Look below. Copy each line that has "picture" in it.

## Start

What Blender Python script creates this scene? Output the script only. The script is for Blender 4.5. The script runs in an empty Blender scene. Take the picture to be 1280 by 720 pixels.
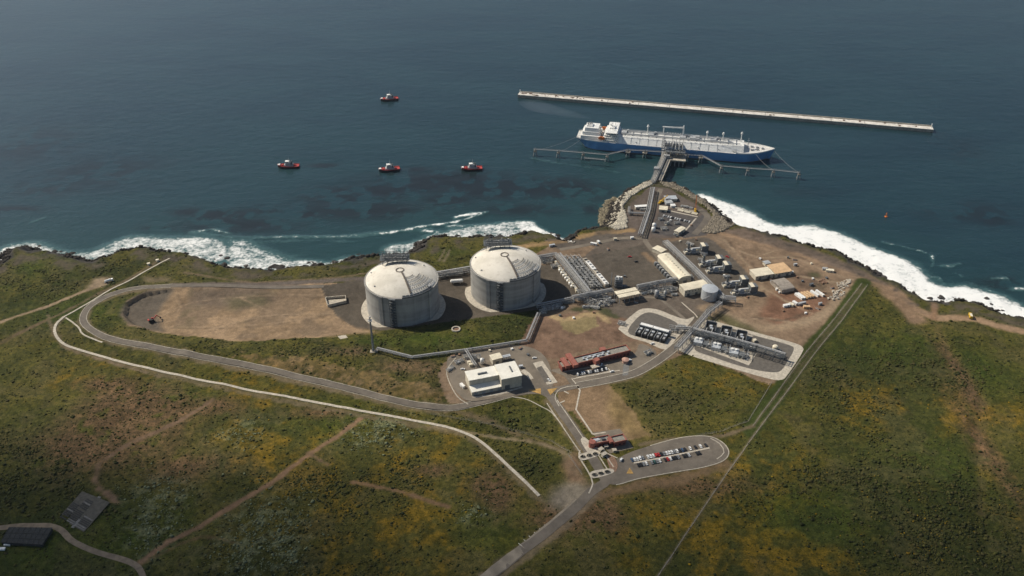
import bpy, bmesh, math, random
import numpy as np
from mathutils import Vector, Matrix
random.seed(7); rng = np.random.default_rng(7)
D = bpy.data; SC = bpy.context.scene; COL = SC.collection
PI = math.pi; R = math.radians
# ------------------------------------------------------------------ survey: camera and picture-to-ground helpers
FPX, PITCH, HC = 1132.0, R(33.0), 573.0
CP, SP = math.cos(PITCH), math.sin(PITCH)
SEA = -12.0
def W(u, v, z=0.0):
    dx, dy = (u-640)/FPX, (v-360)/FPX
    dz = -SP - dy*CP
    t = (z-HC)/dz
    return (t*dx, t*(CP-dy*SP), z)
def project(x, y, z):
    zc = y*CP - (z-HC)*SP
    yc = y*SP + (z-HC)*CP
    return 640 + FPX*x/zc, 360 - FPX*yc/zc
def sstep(t):
    t = np.clip(t, 0, 1); return t*t*(3-2*t)
_TAB = {}
def vnoise(x, y, scale, seed):
    n = 256
    if seed not in _TAB: _TAB[seed] = np.random.default_rng(seed).random((n, n))
    tab = _TAB[seed]
    fx, fy = np.asarray(x)/scale + 1000.3, np.asarray(y)/scale + 1000.7
    ix, iy = np.floor(fx).astype(int), np.floor(fy).astype(int)
    tx, ty = sstep(fx-ix), sstep(fy-iy)
    a = tab[ix % n, iy % n]; b = tab[(ix+1) % n, iy % n]; c = tab[ix % n, (iy+1) % n]; d = tab[(ix+1) % n, (iy+1) % n]
    return (a*(1-tx)+b*tx)*(1-ty) + (c*(1-tx)+d*tx)*ty
def fbm(x, y, scale, seed, octs=4):
    s = 0; a = 0.5; t = 0
    for o in range(octs):
        s = s + a*vnoise(x, y, scale/2**o, seed+o*17); t += a; a *= 0.55
    return s/t
def in_poly(x, y, poly):
    out = np.zeros(x.shape, bool)
    P = np.array(poly)
    x0, y0 = P.min(0); x1, y1 = P.max(0)
    m = (x >= x0) & (x <= x1) & (y >= y0) & (y <= y1)
    xs, ys = x[m], y[m]; c = np.zeros(xs.shape, bool)
    for (ax, ay), (bx, by) in zip(P, np.roll(P, -1, 0)):
        if ay == by: continue
        c ^= ((ay > ys) != (by > ys)) & (xs < (bx-ax)*(ys-ay)/(by-ay)+ax)
    out[m] = c
    return out
def seg_dist(x, y, pts):
    best = np.full(x.shape, 1e9)
    for (ax, ay), (bx, by) in zip(pts[:-1], pts[1:]):
        vx, vy = bx-ax, by-ay; L2 = vx*vx+vy*vy+1e-9
        t = np.clip(((x-ax)*vx+(y-ay)*vy)/L2, 0, 1)
        best = np.minimum(best, np.hypot(x-ax-t*vx, y-ay-t*vy))
    return best
def smooth_pts(pts, step=4.0):
    P = [np.array(p, float) for p in pts]
    if len(P) == 2:
        n = max(1, int(np.linalg.norm(P[1]-P[0])/step))
        return [tuple(P[0]+(P[1]-P[0])*i/n) for i in range(n+1)]
    Q = [2*P[0]-P[1]] + P + [2*P[-1]-P[-2]]; out = []
    for i in range(1, len(Q)-2):
        a, b, c, d = Q[i-1:i+3]
        n = max(1, int(np.linalg.norm(c-b)/step))
        for k in range(n):
            t = k/n
            out.append(tuple(0.5*((2*b)+(-a+c)*t+(2*a-5*b+4*c-d)*t*t+(-a+3*b-3*c+d)*t**3)))
    out.append(tuple(P[-1])); return out
def xy(px, z=0.0): return [W(u, v, z)[:2] for u, v in px]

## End

## [WORKED ANSWER]
What Blender Python script creates this scene? Output the script only. The script is for Blender 4.5. The script runs in an empty Blender scene. Take the picture to be 1280 by 720 pixels.
# ------------------------------------------------------------------ survey: camera and picture-to-ground helpers